Existence Theorems for Hamiltonian Cycles¶

Algorithm for Finding Hamiltonian Cycles¶

The following algorithm uses backtracking to find a Hamiltonian cycle in a graph:

def find_hamiltonian_cycle(graph):
    # The following algorithm finds a Hamiltonian cycle:
    n = len(graph)
    cycle = []
    visited = [False] * n

    def dfs(v):
        # Add the current vertex to the cycle
        cycle.append(v)
        visited[v] = True
        if len(cycle) == n:
            # Check if the last vertex is connected to the first
            if graph[cycle[-1]][cycle[0]] == 1:
                return cycle
            else:
                cycle.pop()
                visited[v] = False
                return None
        for u in range(n):
            if graph[v][u] == 1 and not visited[u]:
                result = dfs(u)
                if result:
                    return result
        cycle.pop()
        visited[v] = False
        return None

    return dfs(0)

Note:

The efficiency of this algorithm depends heavily on the graph's structure. For graphs meeting Chvásal's conditions, the average runtime is polynomial.

Basic Lemma¶

Consider a simple graph \(G\) with \(n\) vertices, containing two non-adjacent vertices \(a\) and \(b\) such that \(d_a + d_b \geq n\). Now consider the graph \(H\), which is the same as \(G\) but with an edge connecting vertices \(a\) and \(b\). We claim that \(G\) has a Hamiltonian cycle if and only if \(H\) has a Hamiltonian cycle.

Forward Direction: The proof of the forward direction is straightforward. If \(G\) has a Hamiltonian cycle, then \(H\) will also contain that cycle (since no edges were removed).

Reverse Direction: For the reverse direction, assume \(H\) has a Hamiltonian cycle. If this cycle does not use the edge \(ab\), then \(G\) also contains the same cycle, and the claim is proven. Thus, assume the cycle uses the edge \(ab\). Consequently, there must exist a Hamiltonian path in \(G\) starting at \(a\) and ending at \(b\).

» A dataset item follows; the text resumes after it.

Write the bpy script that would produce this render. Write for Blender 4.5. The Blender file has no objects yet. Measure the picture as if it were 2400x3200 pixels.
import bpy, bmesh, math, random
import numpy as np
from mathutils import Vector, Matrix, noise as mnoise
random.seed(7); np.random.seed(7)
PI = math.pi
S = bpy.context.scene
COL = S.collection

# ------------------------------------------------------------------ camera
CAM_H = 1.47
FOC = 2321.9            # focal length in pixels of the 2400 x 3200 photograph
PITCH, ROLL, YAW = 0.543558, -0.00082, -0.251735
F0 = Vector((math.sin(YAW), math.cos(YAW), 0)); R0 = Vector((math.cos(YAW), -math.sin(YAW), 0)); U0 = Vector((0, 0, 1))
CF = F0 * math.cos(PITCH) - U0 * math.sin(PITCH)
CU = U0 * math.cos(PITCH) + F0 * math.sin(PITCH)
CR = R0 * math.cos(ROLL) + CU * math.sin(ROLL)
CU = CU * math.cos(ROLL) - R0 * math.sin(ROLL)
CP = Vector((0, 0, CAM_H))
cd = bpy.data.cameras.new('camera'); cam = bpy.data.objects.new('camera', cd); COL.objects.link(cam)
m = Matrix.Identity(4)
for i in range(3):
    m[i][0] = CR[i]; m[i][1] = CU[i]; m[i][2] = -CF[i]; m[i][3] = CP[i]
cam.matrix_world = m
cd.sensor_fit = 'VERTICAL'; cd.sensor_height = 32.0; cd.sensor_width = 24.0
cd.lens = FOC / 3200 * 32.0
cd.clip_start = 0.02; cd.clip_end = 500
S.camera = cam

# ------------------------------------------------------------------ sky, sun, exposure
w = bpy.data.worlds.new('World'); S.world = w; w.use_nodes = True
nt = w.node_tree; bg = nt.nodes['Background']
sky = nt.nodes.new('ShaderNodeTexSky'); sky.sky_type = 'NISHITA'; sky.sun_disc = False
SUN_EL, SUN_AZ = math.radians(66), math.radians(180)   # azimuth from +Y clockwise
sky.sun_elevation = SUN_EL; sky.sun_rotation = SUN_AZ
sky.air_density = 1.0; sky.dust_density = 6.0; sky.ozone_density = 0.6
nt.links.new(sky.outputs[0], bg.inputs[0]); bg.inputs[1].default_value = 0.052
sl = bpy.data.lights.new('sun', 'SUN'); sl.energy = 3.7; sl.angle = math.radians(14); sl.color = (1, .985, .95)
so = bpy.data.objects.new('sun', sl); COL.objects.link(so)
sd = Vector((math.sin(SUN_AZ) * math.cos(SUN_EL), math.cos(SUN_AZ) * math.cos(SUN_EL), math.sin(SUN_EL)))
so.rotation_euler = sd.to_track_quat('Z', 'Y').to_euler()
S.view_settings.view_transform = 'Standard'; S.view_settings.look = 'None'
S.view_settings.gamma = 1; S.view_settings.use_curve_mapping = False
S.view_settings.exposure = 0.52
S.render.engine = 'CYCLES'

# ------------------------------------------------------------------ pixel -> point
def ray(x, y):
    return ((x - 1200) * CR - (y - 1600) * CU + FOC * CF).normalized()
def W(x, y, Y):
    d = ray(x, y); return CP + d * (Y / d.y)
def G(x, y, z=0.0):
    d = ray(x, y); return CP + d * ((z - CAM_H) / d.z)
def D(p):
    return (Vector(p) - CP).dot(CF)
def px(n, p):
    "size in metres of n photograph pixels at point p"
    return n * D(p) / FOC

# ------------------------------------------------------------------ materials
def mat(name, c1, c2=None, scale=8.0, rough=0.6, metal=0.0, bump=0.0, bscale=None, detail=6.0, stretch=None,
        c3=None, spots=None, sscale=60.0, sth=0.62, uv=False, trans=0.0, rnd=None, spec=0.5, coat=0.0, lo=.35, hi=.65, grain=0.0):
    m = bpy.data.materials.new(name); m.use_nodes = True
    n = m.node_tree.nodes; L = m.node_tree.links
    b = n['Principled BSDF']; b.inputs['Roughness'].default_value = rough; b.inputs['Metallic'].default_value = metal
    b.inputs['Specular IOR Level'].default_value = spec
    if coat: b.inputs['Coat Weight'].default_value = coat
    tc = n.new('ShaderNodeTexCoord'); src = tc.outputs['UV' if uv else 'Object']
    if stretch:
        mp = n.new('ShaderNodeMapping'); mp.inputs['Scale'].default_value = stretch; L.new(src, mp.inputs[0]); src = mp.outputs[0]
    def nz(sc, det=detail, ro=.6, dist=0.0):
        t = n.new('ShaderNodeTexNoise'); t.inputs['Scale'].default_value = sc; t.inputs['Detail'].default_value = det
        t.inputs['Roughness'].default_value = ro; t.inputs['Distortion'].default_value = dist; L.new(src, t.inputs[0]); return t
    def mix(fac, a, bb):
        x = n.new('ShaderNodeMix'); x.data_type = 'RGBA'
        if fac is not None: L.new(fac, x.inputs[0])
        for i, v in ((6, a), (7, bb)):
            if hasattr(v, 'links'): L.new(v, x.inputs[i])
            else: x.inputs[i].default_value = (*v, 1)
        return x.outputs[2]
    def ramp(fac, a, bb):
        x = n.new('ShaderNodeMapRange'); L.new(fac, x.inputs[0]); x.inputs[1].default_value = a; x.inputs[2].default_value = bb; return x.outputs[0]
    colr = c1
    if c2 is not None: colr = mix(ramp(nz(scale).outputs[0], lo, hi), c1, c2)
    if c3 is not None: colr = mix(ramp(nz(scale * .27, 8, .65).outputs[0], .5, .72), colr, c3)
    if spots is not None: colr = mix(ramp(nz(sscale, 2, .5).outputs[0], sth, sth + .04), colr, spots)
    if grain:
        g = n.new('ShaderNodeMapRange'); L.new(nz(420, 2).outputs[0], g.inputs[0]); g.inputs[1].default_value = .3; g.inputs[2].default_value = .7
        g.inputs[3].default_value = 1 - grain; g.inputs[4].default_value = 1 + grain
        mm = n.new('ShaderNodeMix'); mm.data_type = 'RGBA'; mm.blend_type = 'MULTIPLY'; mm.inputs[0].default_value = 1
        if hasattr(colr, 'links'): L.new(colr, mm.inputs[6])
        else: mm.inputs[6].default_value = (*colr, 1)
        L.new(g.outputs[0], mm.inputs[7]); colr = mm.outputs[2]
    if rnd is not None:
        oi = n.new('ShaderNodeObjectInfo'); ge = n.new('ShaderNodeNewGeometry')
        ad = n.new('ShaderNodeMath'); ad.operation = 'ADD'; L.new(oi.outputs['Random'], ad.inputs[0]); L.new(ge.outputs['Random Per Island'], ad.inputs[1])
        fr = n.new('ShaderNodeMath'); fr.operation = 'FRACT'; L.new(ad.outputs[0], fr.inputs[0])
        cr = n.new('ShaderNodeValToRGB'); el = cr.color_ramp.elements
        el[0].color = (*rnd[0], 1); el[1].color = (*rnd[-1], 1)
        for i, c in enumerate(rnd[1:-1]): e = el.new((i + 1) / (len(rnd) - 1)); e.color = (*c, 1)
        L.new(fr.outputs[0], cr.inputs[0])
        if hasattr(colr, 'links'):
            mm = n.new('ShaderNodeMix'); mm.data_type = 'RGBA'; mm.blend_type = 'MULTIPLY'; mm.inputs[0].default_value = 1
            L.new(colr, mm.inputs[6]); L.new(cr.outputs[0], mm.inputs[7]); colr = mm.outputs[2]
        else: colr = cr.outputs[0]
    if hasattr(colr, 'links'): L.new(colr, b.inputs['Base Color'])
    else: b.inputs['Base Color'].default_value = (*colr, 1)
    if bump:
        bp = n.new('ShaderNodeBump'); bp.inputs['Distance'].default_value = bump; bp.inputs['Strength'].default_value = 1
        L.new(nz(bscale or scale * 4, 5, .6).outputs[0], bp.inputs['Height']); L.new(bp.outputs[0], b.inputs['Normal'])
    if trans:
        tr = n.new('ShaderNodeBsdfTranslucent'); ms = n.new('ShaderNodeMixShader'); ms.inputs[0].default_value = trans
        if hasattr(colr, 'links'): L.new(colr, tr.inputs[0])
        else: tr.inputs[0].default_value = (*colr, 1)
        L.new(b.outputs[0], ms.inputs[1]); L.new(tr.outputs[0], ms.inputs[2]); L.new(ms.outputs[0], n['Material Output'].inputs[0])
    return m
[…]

Suppose our Hamiltonian path is \(a = v_1, v_2, \ldots, v_n = b\). If \(v_1\) is adjacent to \(v_i\) and \(v_n\) is adjacent to \(v_{i-1}\), then we can construct a Hamiltonian cycle in \(G\) as follows: move from \(v_1\) directly to \(v_i\), follow the path from \(v_i\) to \(v_n\), then move directly from \(v_n\) to \(v_{i-1}\), and finally follow the path from \(v_{i-1}\) back to \(v_1\).

Coloring Argument: For every vertex \(v_i\) adjacent to \(v_1\), color \(v_{i-1}\) red. For every vertex \(v_i\) adjacent to \(v_n\), color \(v_i\) blue. If we can prove there exists a vertex colored both red and blue, the problem is solved. By assumption, \(d_a + d_b \geq n\), so the total number of colored vertices is at least \(n\). However, the vertex \(v_n\) is never colored (why?). Thus, we have \(n-1\) vertices colored at least \(n\) times. By the pigeonhole principle, at least one vertex is colored twice. Therefore, there exists a vertex that is both red and blue, implying the existence of a Hamiltonian cycle in \(G\).

Other Theorems¶

Here we present several theorems that you can easily prove using the fundamental lemma stated earlier.

• If in graph \(G\) the degree of each vertex is at least \(\frac{n}{2}\), then this graph contains a Hamiltonian cycle.

• If in graph \(G\) for every pair of non-adjacent vertices \(a\) and \(b\) we have \(d_a + d_b \geq n\), then this graph contains a Hamiltonian cycle.